Work to complete> Give back the entire listing verbatim.

Supplied information>
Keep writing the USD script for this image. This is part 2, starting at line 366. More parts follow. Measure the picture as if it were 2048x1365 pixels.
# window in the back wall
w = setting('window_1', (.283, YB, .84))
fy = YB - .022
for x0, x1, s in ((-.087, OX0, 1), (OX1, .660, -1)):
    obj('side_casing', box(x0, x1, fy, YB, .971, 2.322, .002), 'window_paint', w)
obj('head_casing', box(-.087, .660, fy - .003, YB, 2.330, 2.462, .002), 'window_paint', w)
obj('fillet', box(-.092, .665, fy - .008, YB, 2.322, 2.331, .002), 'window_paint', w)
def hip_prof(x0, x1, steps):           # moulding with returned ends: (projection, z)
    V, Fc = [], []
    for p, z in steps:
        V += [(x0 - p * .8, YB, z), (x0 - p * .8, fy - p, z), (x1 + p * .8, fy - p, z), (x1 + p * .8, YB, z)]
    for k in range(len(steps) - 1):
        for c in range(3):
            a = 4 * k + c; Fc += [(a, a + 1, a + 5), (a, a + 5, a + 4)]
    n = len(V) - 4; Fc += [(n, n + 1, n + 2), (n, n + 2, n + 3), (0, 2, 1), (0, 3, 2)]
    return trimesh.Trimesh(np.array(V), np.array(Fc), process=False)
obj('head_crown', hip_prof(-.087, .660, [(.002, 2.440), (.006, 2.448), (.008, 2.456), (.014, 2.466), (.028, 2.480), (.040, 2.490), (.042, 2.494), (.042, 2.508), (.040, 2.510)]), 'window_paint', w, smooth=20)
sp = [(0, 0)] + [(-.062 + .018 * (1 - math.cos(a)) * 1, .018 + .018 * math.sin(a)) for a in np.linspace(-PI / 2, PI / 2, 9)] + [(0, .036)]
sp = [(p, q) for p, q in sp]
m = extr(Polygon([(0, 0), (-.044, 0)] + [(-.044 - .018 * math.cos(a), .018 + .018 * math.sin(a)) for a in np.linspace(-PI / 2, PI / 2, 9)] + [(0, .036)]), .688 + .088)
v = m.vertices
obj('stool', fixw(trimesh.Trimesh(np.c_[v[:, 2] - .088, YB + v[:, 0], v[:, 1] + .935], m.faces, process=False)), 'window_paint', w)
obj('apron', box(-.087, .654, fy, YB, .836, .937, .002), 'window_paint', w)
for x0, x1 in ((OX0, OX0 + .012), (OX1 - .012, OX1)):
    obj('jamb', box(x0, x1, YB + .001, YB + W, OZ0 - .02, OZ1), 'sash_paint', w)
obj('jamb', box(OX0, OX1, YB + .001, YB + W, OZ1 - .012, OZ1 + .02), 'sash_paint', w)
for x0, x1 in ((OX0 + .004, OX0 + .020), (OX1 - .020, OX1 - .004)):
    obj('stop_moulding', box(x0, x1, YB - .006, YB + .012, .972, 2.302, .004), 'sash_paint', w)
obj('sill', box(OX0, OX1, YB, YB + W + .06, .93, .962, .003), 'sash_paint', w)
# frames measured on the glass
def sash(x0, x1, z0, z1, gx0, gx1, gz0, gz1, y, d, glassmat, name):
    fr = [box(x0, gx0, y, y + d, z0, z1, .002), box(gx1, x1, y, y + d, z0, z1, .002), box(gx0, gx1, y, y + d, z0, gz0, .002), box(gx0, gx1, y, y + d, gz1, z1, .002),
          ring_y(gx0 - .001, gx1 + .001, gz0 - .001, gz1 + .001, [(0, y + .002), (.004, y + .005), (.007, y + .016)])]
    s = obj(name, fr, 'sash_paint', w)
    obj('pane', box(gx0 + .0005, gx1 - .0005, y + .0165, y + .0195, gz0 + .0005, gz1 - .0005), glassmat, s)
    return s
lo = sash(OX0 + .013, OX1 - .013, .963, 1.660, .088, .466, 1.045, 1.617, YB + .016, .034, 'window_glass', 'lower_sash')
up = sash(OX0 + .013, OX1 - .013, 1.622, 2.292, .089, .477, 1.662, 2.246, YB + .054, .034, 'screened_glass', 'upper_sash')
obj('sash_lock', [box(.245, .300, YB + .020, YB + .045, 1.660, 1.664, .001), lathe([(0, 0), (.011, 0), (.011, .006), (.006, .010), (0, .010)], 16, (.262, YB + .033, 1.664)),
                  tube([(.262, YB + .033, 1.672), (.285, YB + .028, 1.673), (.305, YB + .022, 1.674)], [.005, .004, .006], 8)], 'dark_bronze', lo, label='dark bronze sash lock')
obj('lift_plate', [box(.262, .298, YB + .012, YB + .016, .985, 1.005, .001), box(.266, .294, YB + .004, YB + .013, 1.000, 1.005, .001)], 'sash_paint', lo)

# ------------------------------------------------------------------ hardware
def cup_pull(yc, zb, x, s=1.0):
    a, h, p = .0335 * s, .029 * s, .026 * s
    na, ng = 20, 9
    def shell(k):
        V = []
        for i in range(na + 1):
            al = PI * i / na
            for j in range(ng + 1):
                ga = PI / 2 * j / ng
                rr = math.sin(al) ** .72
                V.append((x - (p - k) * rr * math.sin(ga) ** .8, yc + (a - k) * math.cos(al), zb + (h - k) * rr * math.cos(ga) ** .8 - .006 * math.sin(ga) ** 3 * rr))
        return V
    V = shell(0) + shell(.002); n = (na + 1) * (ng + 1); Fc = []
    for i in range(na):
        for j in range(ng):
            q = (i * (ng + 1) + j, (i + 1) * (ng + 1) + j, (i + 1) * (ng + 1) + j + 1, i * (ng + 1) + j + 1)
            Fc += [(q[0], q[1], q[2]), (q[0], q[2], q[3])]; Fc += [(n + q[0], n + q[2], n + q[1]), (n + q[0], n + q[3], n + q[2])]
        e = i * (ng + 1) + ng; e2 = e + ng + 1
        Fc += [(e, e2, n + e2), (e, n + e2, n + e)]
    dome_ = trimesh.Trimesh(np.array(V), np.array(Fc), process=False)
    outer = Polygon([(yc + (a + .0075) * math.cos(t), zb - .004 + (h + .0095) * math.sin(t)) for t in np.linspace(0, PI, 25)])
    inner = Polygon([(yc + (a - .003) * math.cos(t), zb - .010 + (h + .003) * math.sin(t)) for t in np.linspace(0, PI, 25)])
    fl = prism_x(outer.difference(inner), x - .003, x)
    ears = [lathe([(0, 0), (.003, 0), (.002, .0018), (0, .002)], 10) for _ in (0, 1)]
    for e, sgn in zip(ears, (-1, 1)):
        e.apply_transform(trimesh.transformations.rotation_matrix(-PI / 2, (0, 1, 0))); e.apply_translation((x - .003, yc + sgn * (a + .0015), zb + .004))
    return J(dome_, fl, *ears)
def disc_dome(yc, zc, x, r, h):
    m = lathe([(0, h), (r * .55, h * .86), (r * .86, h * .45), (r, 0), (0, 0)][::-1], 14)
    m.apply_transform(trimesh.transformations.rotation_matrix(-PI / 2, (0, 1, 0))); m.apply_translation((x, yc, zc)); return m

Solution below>
Keep writing the USD script for this image. This is part 2, starting at line 366. More parts follow. Measure the picture as if it were 2048x1365 pixels.
# window in the back wall
w = setting('window_1', (.283, YB, .84))
fy = YB - .022
for x0, x1, s in ((-.087, OX0, 1), (OX1, .660, -1)):
    obj('side_casing', box(x0, x1, fy, YB, .971, 2.322, .002), 'window_paint', w)
obj('head_casing', box(-.087, .660, fy - .003, YB, 2.330, 2.462, .002), 'window_paint', w)
obj('fillet', box(-.092, .665, fy - .008, YB, 2.322, 2.331, .002), 'window_paint', w)
def hip_prof(x0, x1, steps):           # moulding with returned ends: (projection, z)
    V, Fc = [], []
    for p, z in steps:
        V += [(x0 - p * .8, YB, z), (x0 - p * .8, fy - p, z), (x1 + p * .8, fy - p, z), (x1 + p * .8, YB, z)]
    for k in range(len(steps) - 1):
        for c in range(3):
            a = 4 * k + c; Fc += [(a, a + 1, a + 5), (a, a + 5, a + 4)]
    n = len(V) - 4; Fc += [(n, n + 1, n + 2), (n, n + 2, n + 3), (0, 2, 1), (0, 3, 2)]
    return trimesh.Trimesh(np.array(V), np.array(Fc), process=False)
obj('head_crown', hip_prof(-.087, .660, [(.002, 2.440), (.006, 2.448), (.008, 2.456), (.014, 2.466), (.028, 2.480), (.040, 2.490), (.042, 2.494), (.042, 2.508), (.040, 2.510)]), 'window_paint', w, smooth=20)
sp = [(0, 0)] + [(-.062 + .018 * (1 - math.cos(a)) * 1, .018 + .018 * math.sin(a)) for a in np.linspace(-PI / 2, PI / 2, 9)] + [(0, .036)]
sp = [(p, q) for p, q in sp]
m = extr(Polygon([(0, 0), (-.044, 0)] + [(-.044 - .018 * math.cos(a), .018 + .018 * math.sin(a)) for a in np.linspace(-PI / 2, PI / 2, 9)] + [(0, .036)]), .688 + .088)
v = m.vertices
obj('stool', fixw(trimesh.Trimesh(np.c_[v[:, 2] - .088, YB + v[:, 0], v[:, 1] + .935], m.faces, process=False)), 'window_paint', w)
obj('apron', box(-.087, .654, fy, YB, .836, .937, .002), 'window_paint', w)
for x0, x1 in ((OX0, OX0 + .012), (OX1 - .012, OX1)):
    obj('jamb', box(x0, x1, YB + .001, YB + W, OZ0 - .02, OZ1), 'sash_paint', w)
obj('jamb', box(OX0, OX1, YB + .001, YB + W, OZ1 - .012, OZ1 + .02), 'sash_paint', w)
for x0, x1 in ((OX0 + .004, OX0 + .020), (OX1 - .020, OX1 - .004)):
    obj('stop_moulding', box(x0, x1, YB - .006, YB + .012, .972, 2.302, .004), 'sash_paint', w)
obj('sill', box(OX0, OX1, YB, YB + W + .06, .93, .962, .003), 'sash_paint', w)
# frames measured on the glass
def sash(x0, x1, z0, z1, gx0, gx1, gz0, gz1, y, d, glassmat, name):
    fr = [box(x0, gx0, y, y + d, z0, z1, .002), box(gx1, x1, y, y + d, z0, z1, .002), box(gx0, gx1, y, y + d, z0, gz0, .002), box(gx0, gx1, y, y + d, gz1, z1, .002),
          ring_y(gx0 - .001, gx1 + .001, gz0 - .001, gz1 + .001, [(0, y + .002), (.004, y + .005), (.007, y + .016)])]
    s = obj(name, fr, 'sash_paint', w)
    obj('pane', box(gx0 + .0005, gx1 - .0005, y + .0165, y + .0195, gz0 + .0005, gz1 - .0005), glassmat, s)
    return s
lo = sash(OX0 + .013, OX1 - .013, .963, 1.660, .088, .466, 1.045, 1.617, YB + .016, .034, 'window_glass', 'lower_sash')
up = sash(OX0 + .013, OX1 - .013, 1.622, 2.292, .089, .477, 1.662, 2.246, YB + .054, .034, 'screened_glass', 'upper_sash')
obj('sash_lock', [box(.245, .300, YB + .020, YB + .045, 1.660, 1.664, .001), lathe([(0, 0), (.011, 0), (.011, .006), (.006, .010), (0, .010)], 16, (.262, YB + .033, 1.664)),
                  tube([(.262, YB + .033, 1.672), (.285, YB + .028, 1.673), (.305, YB + .022, 1.674)], [.005, .004, .006], 8)], 'dark_bronze', lo, label='dark bronze sash lock')
obj('lift_plate', [box(.262, .298, YB + .012, YB + .016, .985, 1.005, .001), box(.266, .294, YB + .004, YB + .013, 1.000, 1.005, .001)], 'sash_paint', lo)

# ------------------------------------------------------------------ hardware
def cup_pull(yc, zb, x, s=1.0):
    a, h, p = .0335 * s, .029 * s, .026 * s
    na, ng = 20, 9
    def shell(k):
        V = []
        for i in range(na + 1):
            al = PI * i / na
            for j in range(ng + 1):
                ga = PI / 2 * j / ng
                rr = math.sin(al) ** .72
                V.append((x - (p - k) * rr * math.sin(ga) ** .8, yc + (a - k) * math.cos(al), zb + (h - k) * rr * math.cos(ga) ** .8 - .006 * math.sin(ga) ** 3 * rr))
        return V
    V = shell(0) + shell(.002); n = (na + 1) * (ng + 1); Fc = []
    for i in range(na):
        for j in range(ng):
            q = (i * (ng + 1) + j, (i + 1) * (ng + 1) + j, (i + 1) * (ng + 1) + j + 1, i * (ng + 1) + j + 1)
            Fc += [(q[0], q[1], q[2]), (q[0], q[2], q[3])]; Fc += [(n + q[0], n + q[2], n + q[1]), (n + q[0], n + q[3], n + q[2])]
        e = i * (ng + 1) + ng; e2 = e + ng + 1
        Fc += [(e, e2, n + e2), (e, n + e2, n + e)]
    dome_ = trimesh.Trimesh(np.array(V), np.array(Fc), process=False)
    outer = Polygon([(yc + (a + .0075) * math.cos(t), zb - .004 + (h + .0095) * math.sin(t)) for t in np.linspace(0, PI, 25)])
    inner = Polygon([(yc + (a - .003) * math.cos(t), zb - .010 + (h + .003) * math.sin(t)) for t in np.linspace(0, PI, 25)])
    fl = prism_x(outer.difference(inner), x - .003, x)
    ears = [lathe([(0, 0), (.003, 0), (.002, .0018), (0, .002)], 10) for _ in (0, 1)]
    for e, sgn in zip(ears, (-1, 1)):
        e.apply_transform(trimesh.transformations.rotation_matrix(-PI / 2, (0, 1, 0))); e.apply_translation((x - .003, yc + sgn * (a + .0015), zb + .004))
    return J(dome_, fl, *ears)
def disc_dome(yc, zc, x, r, h):
    m = lathe([(0, h), (r * .55, h * .86), (r * .86, h * .45), (r, 0), (0, 0)][::-1], 14)
    m.apply_transform(trimesh.transformations.rotation_matrix(-PI / 2, (0, 1, 0))); m.apply_translation((x, yc, zc)); return m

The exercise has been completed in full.